What you throw away will have a second life in a "developing " country like Kenya.
In these months here I have been impressed of how much stuff people are selling: clothes, piece of fabric, shoes, technological items. They place them in big wooden planks often on the ground and people come to search for their bargains for few pence among that mess. All of this come from Europe or US in big batches of apparently dead things. In Kenya, they arrive at the port of Mombasa and they are distributed all over the country.
The retailers buy them in batches and are able to give new life to the most destroyed Convers All Star; to the most worn out Woolrich jacket. They clean them so well, they make them shine.
Especially in Langas, everything that people buy is second hand. Everything. And luckily there is a second hand market otherwise "people would go around naked" as a friend told me. The second-hand market fill the need of cheap items for populations that wouldn't otherwise be able to afford even basic wears.
I think it also serves a wider purpose of recycling and anticonsumism, where things, instead of been just left to dematerialise in a corner, get a new life. Everything becomes more sustainable. Second hands allow to reduce the environmental impact of producing new clothes for all the planet.
I am amazed by the way in which our things get a new life here. Similarly, I am amazed by the beauty of local products such as the traditional african dresses and other items forged by the sapient hands of skilled artisans. You go to the tailor and you can make a dress with the fabric you want, with the style you like. A unique piece. Only yours. Something that in the West would be unaffordable and just for rich people.

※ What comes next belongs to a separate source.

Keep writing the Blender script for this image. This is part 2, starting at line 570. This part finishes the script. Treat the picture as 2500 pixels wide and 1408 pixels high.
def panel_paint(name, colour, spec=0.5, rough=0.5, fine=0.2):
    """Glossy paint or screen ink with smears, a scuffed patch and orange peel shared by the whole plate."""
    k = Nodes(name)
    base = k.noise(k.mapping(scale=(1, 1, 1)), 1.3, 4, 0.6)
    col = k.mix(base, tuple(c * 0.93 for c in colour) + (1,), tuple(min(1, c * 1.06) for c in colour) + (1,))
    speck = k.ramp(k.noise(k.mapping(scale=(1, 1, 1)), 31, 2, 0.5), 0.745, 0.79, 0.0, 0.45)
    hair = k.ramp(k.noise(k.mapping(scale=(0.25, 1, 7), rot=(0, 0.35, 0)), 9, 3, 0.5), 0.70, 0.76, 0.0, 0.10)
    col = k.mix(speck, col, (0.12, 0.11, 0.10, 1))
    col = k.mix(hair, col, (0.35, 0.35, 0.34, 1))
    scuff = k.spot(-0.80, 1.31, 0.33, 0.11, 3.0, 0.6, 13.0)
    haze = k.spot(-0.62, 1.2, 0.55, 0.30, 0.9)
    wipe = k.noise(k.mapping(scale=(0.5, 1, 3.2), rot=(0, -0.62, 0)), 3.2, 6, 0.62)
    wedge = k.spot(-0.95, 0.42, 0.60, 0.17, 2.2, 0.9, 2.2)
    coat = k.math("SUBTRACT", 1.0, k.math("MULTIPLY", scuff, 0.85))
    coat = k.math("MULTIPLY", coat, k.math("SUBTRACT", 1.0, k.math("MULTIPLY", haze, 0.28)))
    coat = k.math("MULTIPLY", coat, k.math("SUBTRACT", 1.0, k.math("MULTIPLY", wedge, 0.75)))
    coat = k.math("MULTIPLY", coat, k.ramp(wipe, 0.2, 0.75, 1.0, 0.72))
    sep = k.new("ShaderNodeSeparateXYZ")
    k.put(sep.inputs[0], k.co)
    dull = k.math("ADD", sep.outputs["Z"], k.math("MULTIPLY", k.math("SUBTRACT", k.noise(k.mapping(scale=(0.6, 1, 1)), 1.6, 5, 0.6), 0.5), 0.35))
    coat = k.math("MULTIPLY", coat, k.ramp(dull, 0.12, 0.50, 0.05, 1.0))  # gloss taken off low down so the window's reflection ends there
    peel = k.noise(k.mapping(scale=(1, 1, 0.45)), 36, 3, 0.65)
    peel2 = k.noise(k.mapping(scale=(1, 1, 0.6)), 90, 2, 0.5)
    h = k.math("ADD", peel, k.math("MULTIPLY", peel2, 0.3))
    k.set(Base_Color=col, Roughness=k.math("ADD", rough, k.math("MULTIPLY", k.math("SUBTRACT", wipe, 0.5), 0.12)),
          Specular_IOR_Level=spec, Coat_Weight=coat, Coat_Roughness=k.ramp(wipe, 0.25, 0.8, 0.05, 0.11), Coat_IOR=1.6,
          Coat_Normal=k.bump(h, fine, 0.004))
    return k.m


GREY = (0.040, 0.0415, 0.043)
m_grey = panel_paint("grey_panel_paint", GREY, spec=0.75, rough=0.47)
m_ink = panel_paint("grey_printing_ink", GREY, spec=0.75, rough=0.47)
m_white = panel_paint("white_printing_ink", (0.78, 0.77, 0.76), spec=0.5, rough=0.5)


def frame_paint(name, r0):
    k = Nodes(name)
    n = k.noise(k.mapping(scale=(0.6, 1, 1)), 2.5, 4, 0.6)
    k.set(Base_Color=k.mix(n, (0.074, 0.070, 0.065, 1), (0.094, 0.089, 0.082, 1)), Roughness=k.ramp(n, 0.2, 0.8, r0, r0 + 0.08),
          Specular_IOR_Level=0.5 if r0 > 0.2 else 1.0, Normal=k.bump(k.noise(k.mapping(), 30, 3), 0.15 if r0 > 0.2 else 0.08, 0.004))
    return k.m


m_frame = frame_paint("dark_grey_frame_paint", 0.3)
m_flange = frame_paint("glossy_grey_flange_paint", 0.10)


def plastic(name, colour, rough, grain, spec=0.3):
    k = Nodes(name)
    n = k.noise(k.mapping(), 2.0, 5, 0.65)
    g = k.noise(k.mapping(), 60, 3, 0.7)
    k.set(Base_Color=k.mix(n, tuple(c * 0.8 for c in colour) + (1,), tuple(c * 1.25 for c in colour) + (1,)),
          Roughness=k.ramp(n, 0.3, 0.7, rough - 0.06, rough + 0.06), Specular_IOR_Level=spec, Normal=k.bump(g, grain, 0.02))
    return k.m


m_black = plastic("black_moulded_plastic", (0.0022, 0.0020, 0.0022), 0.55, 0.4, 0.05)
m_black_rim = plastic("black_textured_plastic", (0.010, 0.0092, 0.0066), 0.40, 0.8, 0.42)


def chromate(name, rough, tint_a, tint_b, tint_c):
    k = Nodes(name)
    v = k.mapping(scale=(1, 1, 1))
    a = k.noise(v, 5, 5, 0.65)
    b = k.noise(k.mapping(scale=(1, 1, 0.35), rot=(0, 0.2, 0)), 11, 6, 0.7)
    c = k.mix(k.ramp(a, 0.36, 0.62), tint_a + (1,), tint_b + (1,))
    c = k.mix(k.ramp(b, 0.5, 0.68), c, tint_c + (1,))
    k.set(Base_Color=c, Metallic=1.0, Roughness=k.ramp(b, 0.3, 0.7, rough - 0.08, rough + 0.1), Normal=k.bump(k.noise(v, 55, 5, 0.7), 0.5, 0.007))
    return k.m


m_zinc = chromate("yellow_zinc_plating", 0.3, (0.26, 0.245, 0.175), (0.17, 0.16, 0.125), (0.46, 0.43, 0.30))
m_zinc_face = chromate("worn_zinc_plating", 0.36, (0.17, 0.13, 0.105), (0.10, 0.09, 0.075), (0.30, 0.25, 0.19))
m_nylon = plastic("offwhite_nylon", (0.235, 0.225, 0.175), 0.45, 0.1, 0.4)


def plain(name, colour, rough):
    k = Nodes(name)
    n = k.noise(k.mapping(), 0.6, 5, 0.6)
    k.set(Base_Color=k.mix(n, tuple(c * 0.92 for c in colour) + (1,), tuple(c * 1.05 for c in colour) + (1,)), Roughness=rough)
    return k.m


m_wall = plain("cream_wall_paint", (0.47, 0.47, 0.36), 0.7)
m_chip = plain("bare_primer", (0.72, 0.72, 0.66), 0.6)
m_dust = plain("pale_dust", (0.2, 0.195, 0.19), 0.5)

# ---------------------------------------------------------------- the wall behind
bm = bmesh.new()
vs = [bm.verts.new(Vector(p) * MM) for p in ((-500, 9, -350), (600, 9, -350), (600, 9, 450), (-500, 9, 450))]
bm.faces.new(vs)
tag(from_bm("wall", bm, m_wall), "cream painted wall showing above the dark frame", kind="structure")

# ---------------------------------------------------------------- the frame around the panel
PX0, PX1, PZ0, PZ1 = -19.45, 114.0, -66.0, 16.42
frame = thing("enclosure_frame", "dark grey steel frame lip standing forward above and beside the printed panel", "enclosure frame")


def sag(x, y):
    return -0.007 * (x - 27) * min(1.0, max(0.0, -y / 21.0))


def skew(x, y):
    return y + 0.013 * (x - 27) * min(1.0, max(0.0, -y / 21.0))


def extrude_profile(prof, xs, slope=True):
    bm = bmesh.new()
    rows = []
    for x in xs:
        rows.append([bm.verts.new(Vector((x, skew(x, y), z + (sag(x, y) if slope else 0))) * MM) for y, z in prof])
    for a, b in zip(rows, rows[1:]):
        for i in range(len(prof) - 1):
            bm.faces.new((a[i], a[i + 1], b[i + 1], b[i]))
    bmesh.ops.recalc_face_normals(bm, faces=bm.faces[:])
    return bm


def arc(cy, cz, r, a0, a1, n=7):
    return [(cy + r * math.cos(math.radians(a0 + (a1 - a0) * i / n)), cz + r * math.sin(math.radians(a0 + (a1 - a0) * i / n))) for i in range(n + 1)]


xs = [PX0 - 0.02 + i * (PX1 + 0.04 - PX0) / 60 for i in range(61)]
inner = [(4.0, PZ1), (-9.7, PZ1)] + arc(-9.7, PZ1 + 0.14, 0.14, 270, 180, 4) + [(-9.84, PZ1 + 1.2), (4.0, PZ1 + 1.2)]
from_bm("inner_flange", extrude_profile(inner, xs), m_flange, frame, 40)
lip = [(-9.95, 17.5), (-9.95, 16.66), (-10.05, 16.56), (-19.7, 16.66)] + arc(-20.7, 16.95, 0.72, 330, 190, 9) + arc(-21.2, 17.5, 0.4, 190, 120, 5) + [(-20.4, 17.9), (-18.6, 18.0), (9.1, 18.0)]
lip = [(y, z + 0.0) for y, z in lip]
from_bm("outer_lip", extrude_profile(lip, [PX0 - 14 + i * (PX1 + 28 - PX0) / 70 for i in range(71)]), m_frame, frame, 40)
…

I dont want to romanticize. The fact that Kenyan people basically dress up with our waste is somehow sad. The fact that they call their dears with broken phones is equally sad.
It speaks for the traditional inequalities which divide the Global North and the Global South. It speaks for issues of debts, corrupted geopolitics, exploitation and colonialism.
But ultimately, finding clothes from Italy, mainly sport tshirts o jumper with the name of some churchess, makes me wondering the story of that object and I find fascinating to hypothesise how that thing reached my Kenyan slum. Where did its trip started. Who was the first owner. Why did he throw it away.
But whatever the path is, the most important thing is that it contributes to an action of boycotting. Boycotting capitalism!